Die Taxi-Uhr lief weiter, Grieger setzte die Verfolgung des Busses mit 29 Insassen fort. Trotz des Risikos. Trotz der Sprünge in seiner Scheibe. Trotz der Einschusslöcher in der Motorhaube. Diesmal aber ließ er das Taxi-Schild leuchten, diesmal hielt er Abstand. Zur eigenen Sicherheit – und bis zur holländischen Grenze bei Bentheim. Als die Grenzbeamten den Schlagbaum hinter dem Bus schlossen, war die Fahrt für Grieger beendet. Er drehte, fuhr zurück nach Oldenburg, zur Polizei. Zuvor habe er allerdings noch die Ausfahrt in die Heimat verpasst, hieß es. Diese Tour hatte ihn wohl nachhaltig beeindruckt. „Wir haben nur selten darüber gesprochen, Vorsichtsmaßnahmen wollten wir Fahrer keine ergreifen“, sagt Rückin, „wie auch? Es war ja kein Überfall. So etwas passiert vielleicht einmal in Jahrzehnten.“
DIE POLIZISTEN
Die beiden Oldenburger Kommissare Junker und Walter (Namen auf Wunsch geändert) des einstigen Kriminaldauerdienstes wurden am Morgen des 18. August mit den Schüssen auf Griegers Taxi konfrontiert. „Ich war am Vorabend noch bei einem Peter Maffay Konzert“, erinnert sich der mittlerweile pensionierte Junker. „Um halb sechs hatte ich kaum meine Frühschicht auf der Wache angetreten – da kam auch schon der Leiter der Vorschicht zu mir und sagte, ich solle mal die Anzeige eines Taxifahrers aufnehmen.“
Tatsächlich war Grieger mit seinem beschädigten Auto vorgefahren. Und so untersuchten die Beamten also das Fahrzeug, stellten ballistisch wichtige Spuren sicher, um die Schüsse später
den Tätern zuordnen zu können. „Ein großes Kaliber, die Motorhaube war perforiert“, sagt Junker, „9 mm Pistole, das weiß ich noch“. So nüchtern die Spurensuche ablief, so emotional hatten die Beamten das Gesamtgeschehen damals, wohl auch mit geballter Faust in der Tasche, verfolgt. „Es gab allgemeine Fassungslosigkeit und Enttäuschung darüber, dass die Kollegen in Bremen so schlecht vorbereitet waren, wir konnten es alle nicht glauben." Glauben konnte man wohl
auch nicht, dass Grieger nach den Schüssen einfach weiterfuhr. Junker erinnert sich, dass der 57-Jährige auf der Wache „das alles noch gar nicht realisiert hatte“. Und: „Ich habe ihn dann gefragt, ob er lebensmüde sei.“
DER JOURNALIST
Als Manfred Protze an diesem späten Abend den Taxiruf gewählt hatte, wusste er auch noch nicht, was ihn in der Folge erwarten würde. In einem Zeit-Interview vor zehn Jahren erklärte Protze: „Ich war am späten Abend von der Zentrale angerufen worden, die einfach sagte: So, jetzt ist der Bus bei Dir, Du bist zuständig, jetzt brauchen wir Nachrichten“. Zu diesem Zeitpunkt habe er nicht gewusst, dass die Geiselnehmer bereits an der Raststätte Grundbergsee einen 15-jährigen Italiener erschossen hatten. Sonst wäre seine Entscheidung zur VorOrt-Recherche „wahrscheinlich anders“ausgefallen. Am liebsten hätte Protze „diese Aufgabe auf der Basis von telefonischen Polizeiauskünften gelöst“, sagt er auf Nachfrage, die Behörde habe jedoch Informationen verweigert – „ohne Begründung“.

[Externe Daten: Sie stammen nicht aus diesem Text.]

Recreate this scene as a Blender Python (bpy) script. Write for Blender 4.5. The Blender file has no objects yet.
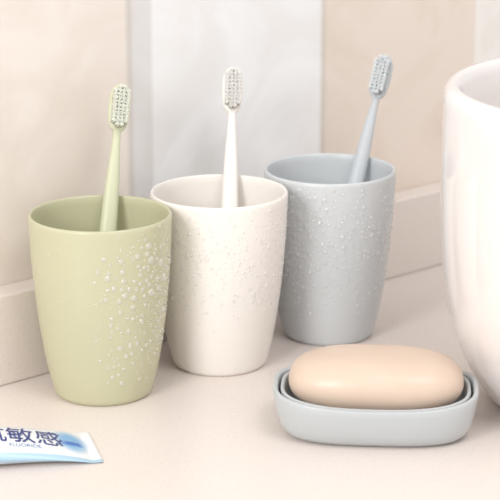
import bpy, bmesh, math, random
from mathutils import Vector, Matrix
random.seed(7)
scene = bpy.context.scene
try:
    scene.view_settings.view_transform = 'Standard'
except Exception: pass
COL = scene.collection

def lin(c):
    c = c/255.0
    return c/12.92 if c <= 0.04045 else ((c+0.055)/1.055)**2.4
def rgb(r,g,b): return (lin(r),lin(g),lin(b),1)

# ---------------- materials ----------------
def base_mat(name):
    m = bpy.data.materials.new(name); m.use_nodes = True
    nt = m.node_tree; b = nt.nodes['Principled BSDF']
    return m, nt, b
def plastic(name, col, col2=None, rough=0.30, scale=1500, bump=0.01, sss=0.0, spec=0.5, coat=0.0, detail=2):
    m, nt, b = base_mat(name)
    tc = nt.nodes.new('ShaderNodeTexCoord')
    n = nt.nodes.new('ShaderNodeTexNoise'); n.inputs['Scale'].default_value = scale; n.inputs['Detail'].default_value = detail
    nt.links.new(tc.outputs['Object'], n.inputs['Vector'])
    cr = nt.nodes.new('ShaderNodeValToRGB')
    cr.color_ramp.elements[0].position = 0.35; cr.color_ramp.elements[1].position = 0.6
    cr.color_ramp.elements[0].color = col2 or tuple(c*0.97 for c in col[:3])+(1,)
    cr.color_ramp.elements[1].color = col
    nt.links.new(n.outputs['Fac'], cr.inputs['Fac'])
    nt.links.new(cr.outputs['Color'], b.inputs['Base Color'])
    b.inputs['Roughness'].default_value = rough
    b.inputs['Specular IOR Level'].default_value = spec
    b.inputs['Coat Weight'].default_value = coat
    if sss:
        b.inputs['Subsurface Weight'].default_value = sss
        b.inputs['Subsurface Radius'].default_value = (0.006,0.004,0.003)
        b.inputs['Subsurface Scale'].default_value = 1.0
    if bump:
        bp = nt.nodes.new('ShaderNodeBump'); bp.inputs['Strength'].default_value = bump; bp.inputs['Distance'].default_value = 0.0004
        nt.links.new(n.outputs['Fac'], bp.inputs['Height']); nt.links.new(bp.outputs['Normal'], b.inputs['Normal'])
    return m

M_green = plastic('green_plastic', rgb(197,196,165), rgb(194,193,162))
M_cream = plastic('cream_plastic', rgb(241,236,230), rgb(238,233,227))
M_blue  = plastic('blue_plastic', rgb(207,211,213), rgb(203,207,210))
M_bgreen= plastic('green_brush_plastic', rgb(207,209,180), bump=0, rough=0.35)
M_bcream= plastic('cream_brush_plastic', rgb(243,239,234), bump=0, rough=0.35)
M_bblue = plastic('blue_brush_plastic', rgb(195,200,204), bump=0, rough=0.35)
M_dish  = plastic('dish_plastic', rgb(192,197,199), rgb(189,194,196), rough=0.3)
M_soap  = plastic('soap_surface', rgb(217,196,178), rgb(215,193,175), rough=0.36, scale=60, bump=0.01, sss=0.02)
M_ceram = plastic('white_ceramic_glaze', rgb(240,235,233), rgb(238,233,231), rough=0.08, scale=10, bump=0, coat=0.5)

def mat_bristle(name,col):
    m, nt, b = base_mat(name)
    b.inputs['Base Color'].default_value = col
    b.inputs['Roughness'].default_value = 0.5
    tr = nt.nodes.new('ShaderNodeBsdfTranslucent'); tr.inputs[0].default_value=col
    mx = nt.nodes.new('ShaderNodeMixShader'); mx.inputs[0].default_value=0.55
    nt.links.new(b.outputs[0],mx.inputs[1]); nt.links.new(tr.outputs[0],mx.inputs[2])
    nt.links.new(mx.outputs[0],nt.nodes['Material Output'].inputs['Surface'])
    return m
BR_g = mat_bristle('bristle_nylon_green',(0.96,0.97,0.91,1))
BR_c = mat_bristle('bristle_nylon_cream',(0.98,0.97,0.95,1))
BR_b = mat_bristle('bristle_nylon_blue',(0.93,0.95,0.96,1))
def mat_water():
    m, nt, b = base_mat('water')
    b.inputs['Base Color'].default_value = (1,1,1,1)
    b.inputs['Roughness'].default_value = 0.12
    tr=nt.nodes.new('ShaderNodeBsdfTransparent'); tr.inputs[0].default_value=(1,1,1,1)
    gl=nt.nodes.new('ShaderNodeBsdfGlossy'); gl.inputs['Roughness'].default_value=0.09
    m1=nt.nodes.new('ShaderNodeMixShader'); m1.inputs[0].default_value=0.15
    nt.links.new(tr.outputs[0],m1.inputs[1]); nt.links.new(gl.outputs[0],m1.inputs[2])
    m2=nt.nodes.new('ShaderNodeMixShader'); m2.inputs[0].default_value=0.22
    nt.links.new(m1.outputs[0],m2.inputs[1]); nt.links.new(b.outputs[0],m2.inputs[2])
    nt.links.new(m2.outputs[0],nt.nodes['Material Output'].inputs['Surface'])
    return m
M_water = mat_water()

def mat_counter():
    m, nt, b = base_mat('counter_stone')
    tc = nt.nodes.new('ShaderNodeTexCoord')
    n = nt.nodes.new('ShaderNodeTexNoise'); n.inputs['Scale'].default_value = 500; n.inputs['Detail'].default_value = 3
    n2 = nt.nodes.new('ShaderNodeTexNoise'); n2.inputs['Scale'].default_value = 9; n2.inputs['Detail'].default_value = 4
    for k in (n,n2): nt.links.new(tc.outputs['Object'], k.inputs['Vector'])
    cr = nt.nodes.new('ShaderNodeValToRGB')
    cr.color_ramp.elements[0].position=0.30; cr.color_ramp.elements[0].color = rgb(224,213,206)
    cr.color_ramp.elements[1].position=0.42; cr.color_ramp.elements[1].color = rgb(231,221,215)
    e = cr.color_ramp.elements.new(0.72); e.color = rgb(234,225,219)
    nt.links.new(n.outputs['Fac'], cr.inputs['Fac'])
    cr2 = nt.nodes.new('ShaderNodeValToRGB')
    cr2.color_ramp.elements[0].color=(0.96,0.955,0.95,1); cr2.color_ramp.elements[1].color=(1,1,1,1)
    nt.links.new(n2.outputs['Fac'], cr2.inputs['Fac'])
    mx = nt.nodes.new('ShaderNodeMix'); mx.data_type='RGBA'; mx.blend_type='MULTIPLY'; mx.inputs['Factor'].default_value=1
    nt.links.new(cr.outputs['Color'], mx.inputs[6]); nt.links.new(cr2.outputs['Color'], mx.inputs[7])
    nt.links.new(mx.outputs[2], b.inputs['Base Color'])
    b.inputs['Roughness'].default_value = 0.3
    return m
M_counter = mat_counter()

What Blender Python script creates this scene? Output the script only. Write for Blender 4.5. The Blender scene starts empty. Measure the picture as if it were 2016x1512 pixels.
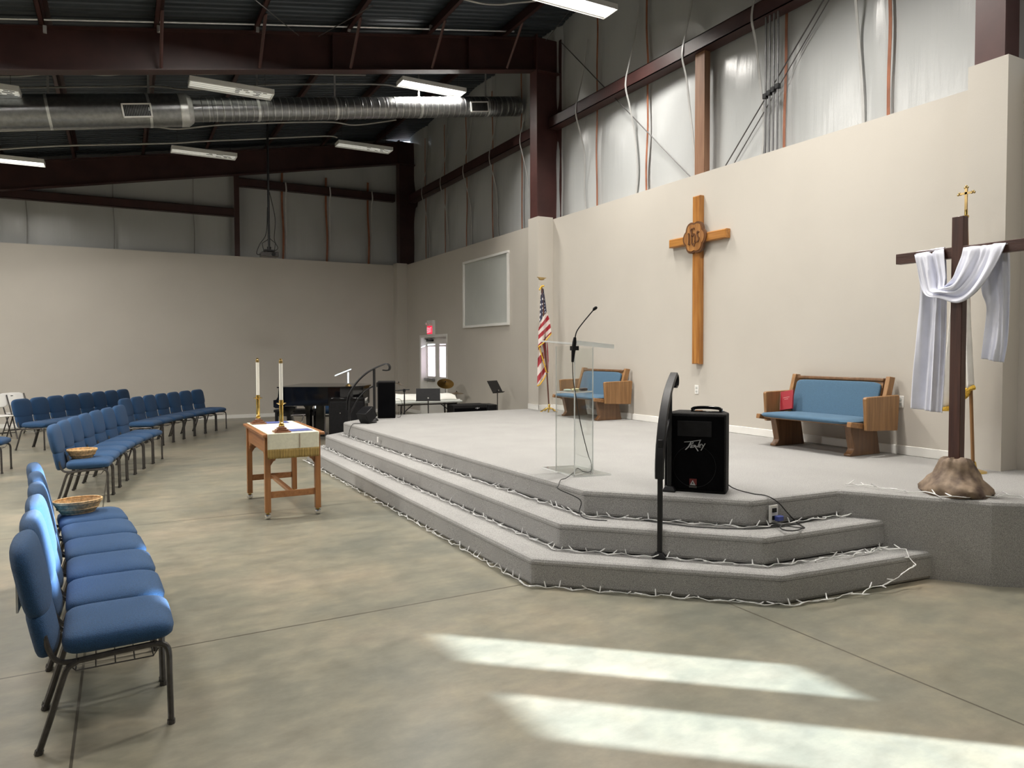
import bpy, math, random
from math import sin, cos, tan, atan, radians, pi, sqrt
from mathutils import Vector, Matrix

random.seed(7)
scn = bpy.context.scene
C = scn.collection

# ------------------------------------------------------------------ camera
FOC, CXP, CYP = 1407.0, 1008.0, 738.0
PITCH, YAW, ROLL, CH = radians(1.8), radians(28.6), radians(0.15), 1.58
fwd = Vector((sin(YAW)*cos(PITCH), cos(YAW)*cos(PITCH), -sin(PITCH)))
rt0 = Vector((cos(YAW), -sin(YAW), 0)); up0 = rt0.cross(fwd)
rgt = rt0*cos(ROLL) - up0*sin(ROLL); upv = rgt.cross(fwd)
cam = bpy.data.cameras.new('camera'); co = bpy.data.objects.new('camera', cam); C.objects.link(co)
cam.sensor_width = 36; cam.lens = FOC/2016*36; cam.shift_y = -18/2016; cam.clip_end = 200
M = Matrix((rgt, upv, -fwd)).transposed().to_4x4(); M.translation = (0, 0, CH); co.matrix_world = M
scn.camera = co

# where a line of sight meets a real plane of the room (used to read distances off the photograph)
def _ray(x, y): return fwd + rgt*((x-CXP)/FOC) - upv*((y-CYP)/FOC)
def on_x(x, y, X): d = _ray(x, y); return Vector((0, 0, CH)) + d*(X/d.x)
def on_y(x, y, Y): d = _ray(x, y); return Vector((0, 0, CH)) + d*(Y/d.y)
def on_z(x, y, Z): d = _ray(x, y); return Vector((0, 0, CH)) + d*((Z-CH)/d.z)

# ------------------------------------------------------------------ world, sun, exposure
w = bpy.data.worlds.new('world'); scn.world = w; w.use_nodes = True
bg = w.node_tree.nodes['Background']; bg.inputs[0].default_value = (0.80, 0.90, 1.0, 1); bg.inputs[1].default_value = 3.0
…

Auch wenn unmittelbarer Ausgangspunkt der Verfolgung und der Schüsse aufs Taxi der Anruf von Manfred Protze war, formuliert es der heutige Sprecher des Deutschen Presserats so: „Zutreffend ist: Ohne das Verbrechen und die Verbrecher hätte es die Schüsse nicht gegeben.“
Als diese dann jedoch mitten auf der Autobahn fielen, habe Protze seinen Fahrer Grieger, zu dem er nach den Geschehnissen keinen Kontakt mehr hatte, „nach unten gezogen“. Protze wurde dabei selbst von herumfliegenden Glassplittern leicht getroffen. Trotzdem setzten die Oldenburger ihre Fahrt fort.